[Records with scene code]
--- start ---

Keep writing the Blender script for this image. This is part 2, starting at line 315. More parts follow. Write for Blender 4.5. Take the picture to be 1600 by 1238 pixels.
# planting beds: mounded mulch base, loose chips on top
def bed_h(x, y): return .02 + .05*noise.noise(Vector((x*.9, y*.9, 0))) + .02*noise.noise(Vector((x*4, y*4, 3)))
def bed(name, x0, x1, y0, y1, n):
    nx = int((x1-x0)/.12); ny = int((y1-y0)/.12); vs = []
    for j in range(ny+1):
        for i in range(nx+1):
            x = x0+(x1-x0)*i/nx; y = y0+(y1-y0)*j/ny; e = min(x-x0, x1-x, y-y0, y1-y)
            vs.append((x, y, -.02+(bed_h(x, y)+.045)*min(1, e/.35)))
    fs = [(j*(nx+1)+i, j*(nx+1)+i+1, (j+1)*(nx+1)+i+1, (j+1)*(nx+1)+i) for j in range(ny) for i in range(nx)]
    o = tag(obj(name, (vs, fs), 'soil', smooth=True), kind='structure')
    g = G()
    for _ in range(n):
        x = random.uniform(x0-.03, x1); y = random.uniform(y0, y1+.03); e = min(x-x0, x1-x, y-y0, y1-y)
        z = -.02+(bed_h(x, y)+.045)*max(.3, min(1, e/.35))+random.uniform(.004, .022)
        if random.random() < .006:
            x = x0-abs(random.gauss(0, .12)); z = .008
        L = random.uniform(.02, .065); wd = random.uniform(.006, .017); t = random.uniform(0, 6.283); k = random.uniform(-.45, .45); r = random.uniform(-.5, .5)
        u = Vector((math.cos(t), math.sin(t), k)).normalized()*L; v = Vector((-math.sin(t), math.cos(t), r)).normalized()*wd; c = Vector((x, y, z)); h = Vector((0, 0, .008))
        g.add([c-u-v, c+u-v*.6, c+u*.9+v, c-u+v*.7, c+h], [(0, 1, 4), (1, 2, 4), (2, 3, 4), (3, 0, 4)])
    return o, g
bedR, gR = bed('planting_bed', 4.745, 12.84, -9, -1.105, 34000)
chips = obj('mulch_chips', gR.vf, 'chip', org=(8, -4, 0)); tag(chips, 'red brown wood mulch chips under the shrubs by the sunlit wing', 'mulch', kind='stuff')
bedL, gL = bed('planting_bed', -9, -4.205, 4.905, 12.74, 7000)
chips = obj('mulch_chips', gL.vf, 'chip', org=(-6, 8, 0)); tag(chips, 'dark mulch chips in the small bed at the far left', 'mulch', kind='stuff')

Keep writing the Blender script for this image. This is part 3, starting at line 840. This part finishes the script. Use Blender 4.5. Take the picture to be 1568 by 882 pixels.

--- end ---

=== What you have to do ===
Search the lines for the word "This" and report how many contain it, by number only.

=== Result of the exercise ===
2